• Short task
Print verbatim the opening line of the material and every subsequent line through the one containing "PI = math.pi".

• Data provided
****************************************

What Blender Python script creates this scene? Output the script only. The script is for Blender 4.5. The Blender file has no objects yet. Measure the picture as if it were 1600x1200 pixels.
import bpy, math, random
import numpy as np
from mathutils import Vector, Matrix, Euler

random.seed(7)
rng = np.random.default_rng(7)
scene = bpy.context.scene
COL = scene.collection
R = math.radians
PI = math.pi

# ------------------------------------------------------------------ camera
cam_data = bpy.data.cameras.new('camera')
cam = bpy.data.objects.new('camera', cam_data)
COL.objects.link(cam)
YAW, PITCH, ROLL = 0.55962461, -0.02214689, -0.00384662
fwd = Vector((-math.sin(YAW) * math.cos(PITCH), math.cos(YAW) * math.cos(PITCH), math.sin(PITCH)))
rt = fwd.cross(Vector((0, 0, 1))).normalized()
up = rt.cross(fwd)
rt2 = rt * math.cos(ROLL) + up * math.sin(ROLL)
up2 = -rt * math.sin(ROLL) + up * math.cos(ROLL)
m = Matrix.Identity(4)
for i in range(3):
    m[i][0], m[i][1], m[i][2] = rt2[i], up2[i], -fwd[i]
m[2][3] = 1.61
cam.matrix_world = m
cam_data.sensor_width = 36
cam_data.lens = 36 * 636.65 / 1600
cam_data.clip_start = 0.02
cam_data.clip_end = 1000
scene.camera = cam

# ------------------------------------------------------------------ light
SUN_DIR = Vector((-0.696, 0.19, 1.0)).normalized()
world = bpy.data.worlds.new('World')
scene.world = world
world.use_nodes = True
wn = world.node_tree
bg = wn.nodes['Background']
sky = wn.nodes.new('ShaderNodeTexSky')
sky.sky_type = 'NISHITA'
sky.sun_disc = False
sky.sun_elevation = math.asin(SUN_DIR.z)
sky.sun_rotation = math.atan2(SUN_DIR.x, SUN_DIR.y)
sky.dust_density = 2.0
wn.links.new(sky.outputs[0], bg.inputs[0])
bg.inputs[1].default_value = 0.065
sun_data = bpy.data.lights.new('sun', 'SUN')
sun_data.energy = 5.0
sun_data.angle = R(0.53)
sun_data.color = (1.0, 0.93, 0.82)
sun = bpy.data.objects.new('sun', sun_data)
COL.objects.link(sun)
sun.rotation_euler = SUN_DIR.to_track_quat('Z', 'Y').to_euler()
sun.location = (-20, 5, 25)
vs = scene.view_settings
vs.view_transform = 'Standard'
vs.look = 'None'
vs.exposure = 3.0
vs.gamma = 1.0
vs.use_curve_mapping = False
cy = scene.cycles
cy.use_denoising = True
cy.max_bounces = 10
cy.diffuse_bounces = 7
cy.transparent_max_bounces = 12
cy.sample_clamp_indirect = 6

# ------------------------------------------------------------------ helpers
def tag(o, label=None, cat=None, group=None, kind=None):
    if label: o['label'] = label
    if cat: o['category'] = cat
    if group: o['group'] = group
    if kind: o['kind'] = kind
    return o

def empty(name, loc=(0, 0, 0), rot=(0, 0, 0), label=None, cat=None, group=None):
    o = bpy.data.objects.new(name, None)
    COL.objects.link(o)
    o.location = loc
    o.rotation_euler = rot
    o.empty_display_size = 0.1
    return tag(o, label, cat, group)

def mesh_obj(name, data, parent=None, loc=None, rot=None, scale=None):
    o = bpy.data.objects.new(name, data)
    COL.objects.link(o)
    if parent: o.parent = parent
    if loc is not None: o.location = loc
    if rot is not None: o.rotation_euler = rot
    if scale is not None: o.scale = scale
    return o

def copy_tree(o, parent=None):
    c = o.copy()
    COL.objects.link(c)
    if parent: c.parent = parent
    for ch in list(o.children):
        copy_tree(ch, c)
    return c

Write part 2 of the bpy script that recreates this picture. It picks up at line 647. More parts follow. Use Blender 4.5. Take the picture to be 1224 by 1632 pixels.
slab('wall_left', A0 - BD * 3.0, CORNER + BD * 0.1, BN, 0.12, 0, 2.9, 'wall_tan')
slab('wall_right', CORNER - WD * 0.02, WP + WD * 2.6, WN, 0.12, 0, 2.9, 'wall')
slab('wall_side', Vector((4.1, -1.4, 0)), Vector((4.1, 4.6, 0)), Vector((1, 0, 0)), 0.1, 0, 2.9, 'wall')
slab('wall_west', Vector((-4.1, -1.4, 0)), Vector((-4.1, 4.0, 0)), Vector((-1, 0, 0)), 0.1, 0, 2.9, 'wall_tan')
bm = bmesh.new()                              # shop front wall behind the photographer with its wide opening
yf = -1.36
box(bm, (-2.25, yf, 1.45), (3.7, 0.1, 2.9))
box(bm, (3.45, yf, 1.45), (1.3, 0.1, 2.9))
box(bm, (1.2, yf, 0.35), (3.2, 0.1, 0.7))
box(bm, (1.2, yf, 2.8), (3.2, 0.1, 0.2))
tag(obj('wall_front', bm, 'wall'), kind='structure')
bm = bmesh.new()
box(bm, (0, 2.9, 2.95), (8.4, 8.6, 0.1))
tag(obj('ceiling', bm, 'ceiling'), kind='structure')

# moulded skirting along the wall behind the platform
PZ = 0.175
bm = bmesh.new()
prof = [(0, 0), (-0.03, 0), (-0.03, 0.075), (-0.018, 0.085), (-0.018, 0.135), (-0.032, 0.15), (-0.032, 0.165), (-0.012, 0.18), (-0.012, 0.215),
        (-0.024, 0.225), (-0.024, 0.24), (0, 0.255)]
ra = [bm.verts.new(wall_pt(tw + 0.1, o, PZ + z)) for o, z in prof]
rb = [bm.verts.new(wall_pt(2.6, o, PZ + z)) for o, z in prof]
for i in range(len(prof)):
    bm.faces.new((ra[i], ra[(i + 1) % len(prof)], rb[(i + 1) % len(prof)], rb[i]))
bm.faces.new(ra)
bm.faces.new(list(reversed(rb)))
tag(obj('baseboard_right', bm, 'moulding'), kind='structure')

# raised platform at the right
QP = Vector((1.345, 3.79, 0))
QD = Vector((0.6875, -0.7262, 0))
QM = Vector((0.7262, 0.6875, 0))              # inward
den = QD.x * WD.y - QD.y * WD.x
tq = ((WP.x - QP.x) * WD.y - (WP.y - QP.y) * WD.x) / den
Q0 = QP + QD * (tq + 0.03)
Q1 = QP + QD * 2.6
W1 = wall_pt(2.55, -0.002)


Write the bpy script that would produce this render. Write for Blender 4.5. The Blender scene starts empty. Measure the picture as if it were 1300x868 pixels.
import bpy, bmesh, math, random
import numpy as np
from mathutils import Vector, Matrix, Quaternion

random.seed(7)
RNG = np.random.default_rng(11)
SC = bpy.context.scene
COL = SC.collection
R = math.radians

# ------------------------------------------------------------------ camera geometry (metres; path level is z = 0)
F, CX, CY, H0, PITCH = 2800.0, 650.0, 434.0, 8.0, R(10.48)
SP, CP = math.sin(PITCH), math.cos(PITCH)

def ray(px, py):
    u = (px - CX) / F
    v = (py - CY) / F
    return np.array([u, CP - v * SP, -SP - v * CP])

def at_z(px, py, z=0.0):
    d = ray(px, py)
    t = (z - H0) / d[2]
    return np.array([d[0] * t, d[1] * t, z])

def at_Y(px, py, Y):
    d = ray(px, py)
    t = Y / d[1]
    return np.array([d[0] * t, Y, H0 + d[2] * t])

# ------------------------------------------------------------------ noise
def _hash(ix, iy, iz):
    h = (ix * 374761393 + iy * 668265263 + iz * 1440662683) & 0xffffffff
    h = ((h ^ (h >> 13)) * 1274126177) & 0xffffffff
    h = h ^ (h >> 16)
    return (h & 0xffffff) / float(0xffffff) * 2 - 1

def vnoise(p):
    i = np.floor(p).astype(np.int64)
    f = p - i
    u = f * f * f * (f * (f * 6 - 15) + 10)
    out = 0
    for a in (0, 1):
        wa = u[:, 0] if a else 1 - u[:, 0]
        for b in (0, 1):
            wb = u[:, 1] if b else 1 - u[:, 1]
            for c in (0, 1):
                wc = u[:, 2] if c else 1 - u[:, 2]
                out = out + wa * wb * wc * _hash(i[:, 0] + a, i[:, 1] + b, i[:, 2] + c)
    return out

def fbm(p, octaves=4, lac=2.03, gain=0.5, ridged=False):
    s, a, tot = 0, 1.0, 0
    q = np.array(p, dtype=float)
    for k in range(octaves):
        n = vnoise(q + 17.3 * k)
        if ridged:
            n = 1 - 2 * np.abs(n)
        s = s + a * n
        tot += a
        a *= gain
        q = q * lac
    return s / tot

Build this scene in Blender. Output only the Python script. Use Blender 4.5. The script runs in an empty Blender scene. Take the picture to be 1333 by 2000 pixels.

****************************************

• Result below
What Blender Python script creates this scene? Output the script only. The script is for Blender 4.5. The Blender file has no objects yet. Measure the picture as if it were 1600x1200 pixels.
import bpy, math, random
import numpy as np
from mathutils import Vector, Matrix, Euler

random.seed(7)
rng = np.random.default_rng(7)
scene = bpy.context.scene
COL = scene.collection
R = math.radians
PI = math.pi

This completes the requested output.